You applied. You were qualified. You heard nothing. And you start wondering if you're the problem. Maybe your resume sucks. Maybe you need to learn another framework. Maybe you're too expensive. You internalize the rejection when there was nothing to be rejected from.

The job didn't exist.

72% of job seekers report negative mental health impacts from drawn-out hiring processes. Ghost jobs are a huge part of that. Every fake listing adds another false data point to your "maybe I'm not good enough" story.

How to spot them

None of these are guaranteed. But stacking them together filters out most of the garbage.

Check the posting date. If it's been up for 60+ days, especially at a tech company, something is off. Most real positions fill within 30-45 days. Three months? Either it's a ghost, the role is impossibly niche, or the company can't get their act together. None of those are encouraging.

Read the actual description. Ghost jobs are almost always vague. "Looking for a talented engineer to join our growing team." No tech stack mentioned. No team name. No specific project. Real hiring managers get specific because they need a specific person. Vagueness is a tell.

Look at the company's pulse. Are they active on social media? Have they made recent hires you can see on LinkedIn? Do they have an engineering blog that's been updated this year? A company listing 20 open roles with zero public activity for 4 months is suspicious.

Cross-reference the source. If a job shows up on Indeed, LinkedIn, Glassdoor, and three other boards but isn't on the company's own careers page, it's a stale aggregation. Some distribution service is auto-syndicating a dead listing that nobody bothered to kill.

Job boards won't fix this

Job boards make money from listings. More listings means more page views. More page views means more ad revenue or higher subscription fees. A ghost job and a real job generate the same engagement metrics.

Indeed, LinkedIn, Glassdoor. None of them have an incentive to remove ghost postings. The ghost job is doing exactly what their business model needs. Just not what you need.

The platforms you trust to help you find work are economically rewarded for keeping fake listings live.
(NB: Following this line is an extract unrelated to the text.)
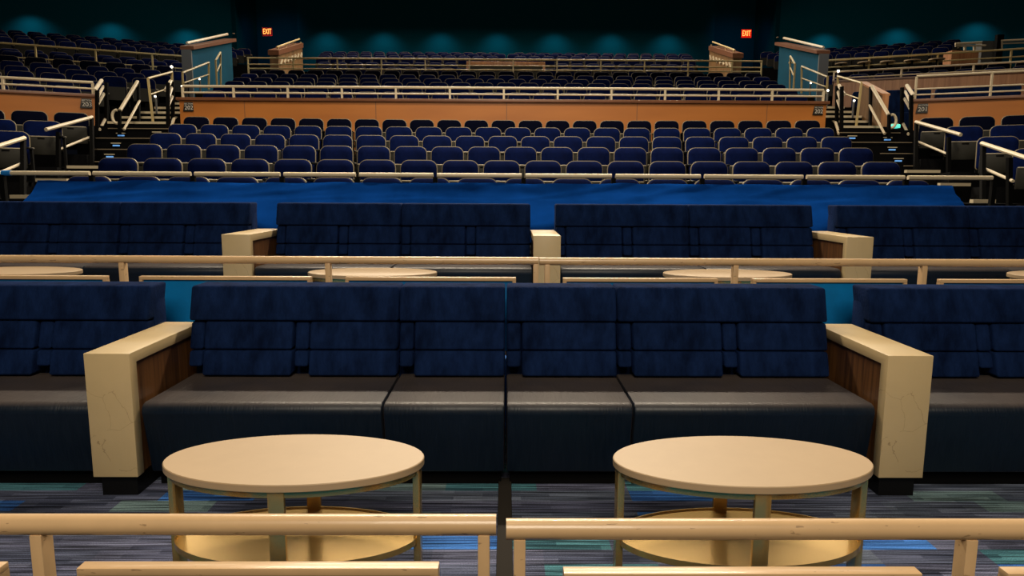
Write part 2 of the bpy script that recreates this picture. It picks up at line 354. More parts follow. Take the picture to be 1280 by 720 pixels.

That's a broken foundation and no amount of UI polish fixes it.

Regulation is coming, slowly

Ontario passed legislation requiring companies to disclose whether a posting is for a real, active vacancy. The U.S. has the TJAAA bill working through Congress with similar requirements.

When lawmakers write bills specifically about fake job postings, the problem has gone past "industry nuisance" into "systemic failure." But regulation is slow. Enforcement is slower. You can't wait for Congress to fix your job search.

Stop searching for jobs. Start tracking companies.

Sounds backwards. But think about it.

The ghost job problem exists because you're interacting with listings, not companies. A listing can be fake. A company can't fake its existence, its tech stack, or whether it's actually made hires recently.

Pick 10-20 companies where your tech stack genuinely overlaps. Track them. Watch for new roles at those specific companies. When one of them posts something, you know it's more likely to be real because you've been watching the company, not a random feed of disconnected listings.

This is what I built Remoet around. 725+ remote tech companies, tracked, with real tech stack data. You star the ones that match your skills, and your AI agent monitors them for you. It doesn't eliminate ghost jobs entirely. Some companies will always play games. But you go from fishing in a pool that's 30% fake to watching a handful of companies you've already vetted.

Apply fewer. Apply better.

The instinct when you learn about ghost jobs is to compensate with volume. "If 30% are fake, I'll just apply to 3x as many." That's the trap. More volume means more time wasted on ghosts, more silence, more false rejections eating at your confidence.

The opposite works. Narrow your target. Verify the company is real and active. Check the posting date. Look at the tech stack. Then apply once, with effort, to something that's actually there.

30% of what you're applying to doesn't exist. The fix isn't applying harder. It's not applying to bullshit.

Frequently Asked Questions

What is a ghost job?

A ghost job is a posting for a position that isn't actually open or that the company never intends to fill. It exists for other reasons: signaling growth to investors, collecting market data, pressuring existing employees, or just negligence where nobody closed the listing after the role was filled internally.

How common are ghost jobs?

Between 27-30% of job listings, depending on the study. Resume Builder found 3 in 10 companies currently have fake postings live. In tech specifically, 40% of companies posted at least one fake job in the past year, and 79% of those are still active.

How do I know if a job posting is fake?

Look for a combination of red flags: the posting has been up for 60+ days, the description is vague with no specific tech stack or team, the same listing appears on aggregator sites but not on the company's own careers page, and the company shows no other signs of active hiring (no recent LinkedIn hires, no social media activity).

Are ghost jobs illegal?

In most places, not yet. Ontario passed legislation requiring disclosure of whether a posting is for an active vacancy. The U.S. has the TJAAA bill in Congress. Regulation is moving, but slowly.

Why don't job boards remove ghost jobs?

Because ghost jobs make them money. A fake listing generates the same page views, ad impressions, and engagement metrics as a real one. The platforms have no economic reason to clean them up.